Iran will nicht einlenken

Trotz aller Drohungen und Warnungen will Irans Präsident Mahmud Ahmadinedschad am Atomprogramm festhalten. Sein Land werde "kein Jota" von seinem Weg abrücken, kündigte er in einer Rede an. Nichts könne den Fortschritt Irans aufhalten.

Die IAEA kommt in ihrem jüngsten Bericht zu dem Schluss, dass Iran zumindest bis 2010 an der Entwicklung einer Atombombe gearbeitet. Detaillierter und ausführlicher denn je belegen die Atomwächter entsprechende Hinweise. Der Bericht liste alle einzelnen Schritte auf, wie ein Atomsprengkopf hergestellt werde, hieß es. Auch in Washington hieß es nach Informationen der New York Times, die USA verfügten bereits seit Jahren über entsprechende Infomrationen. "Allerdings ist das Ausmaß der Details unvorstellbar."

Nach Ansicht von Experten bestätigt der Bericht, was Geheimdienste schon lange vermuten - nämlich, dass Iran gezielt versuche, die Fähigkeit zu erlangen eine Sprengkopf zu entwickeln. Der Bericht enthalte keine neue Wendung, erklärte deshalb der Rüstungsexperte Oliver Meier vom Hamburger Institut für Friedensforschung und Sicherheitspolitik im Deutschlandradio Kultur.
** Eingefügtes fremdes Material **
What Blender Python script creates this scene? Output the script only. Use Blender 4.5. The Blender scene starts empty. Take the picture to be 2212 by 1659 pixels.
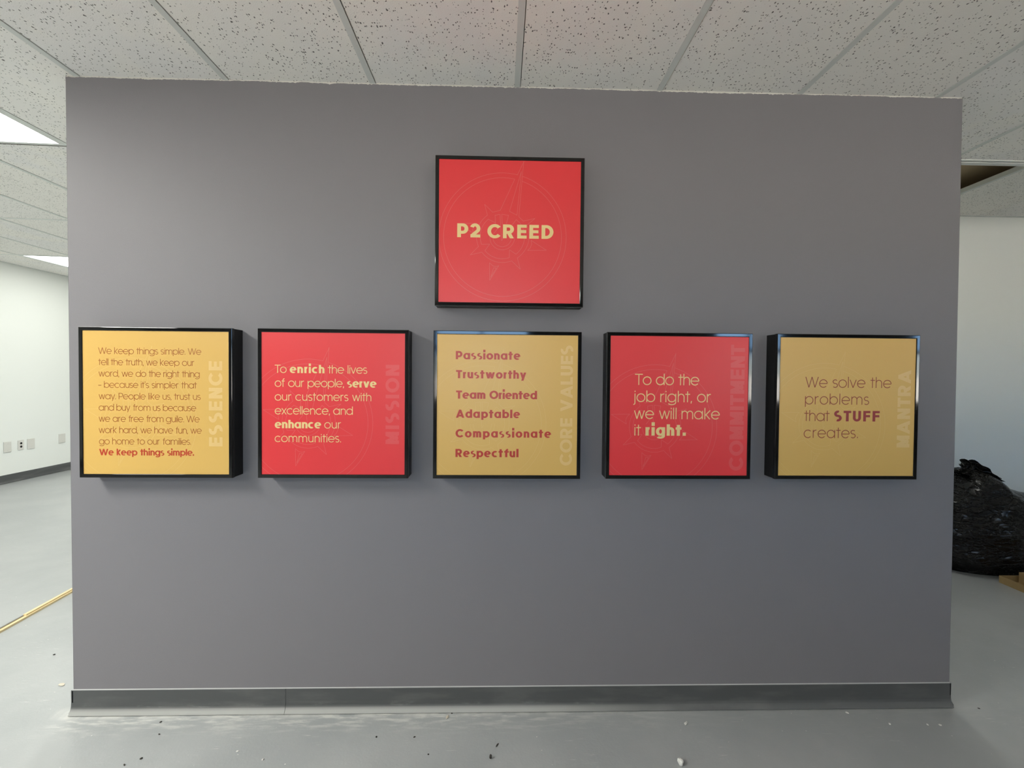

Der Bericht mache es für Iran aber jetzt unmöglich, weiter zu behaupten, dass es grundsätzlich nur um zivile Forschung gehe.

Harald Müller, Vorstandsvorsitzender der Hessischen Stiftung Friedens- und Konfliktforschung glaubt auch nicht, dass der IAEA-Bericht Eindruck auf Iran macht. Das Land habe auch alle bisherigen Berichte ignoriert. Allerdings könnten wirklich scharfe Sanktionen die vorhandenen Risse in der Elite vertiefen und zu einer inneren Erosion führen. Möglich sei aber auch, dass sie eine Schließung der Fronten bewirken.

In Israel gerät indessen die Atombehörde in die Kritik. Israels Regierungsspitze ist nach unbestätigten Medienberichten empört über den ehemaligen IAEA-Generaldirektor Mohammed ElBaradei. Er soll das iranische Atomwaffenprogramm jahrelang gedeckt haben, schrieb die israelische Zeitung Jediot Achronot. Teheran wies den Bericht als "politisch motiviert" zurück. Der Bericht sei unausgewogen und unfachmännisch, sagte der iranische IAEA-Botschafter Ali Asghar Soltanieh.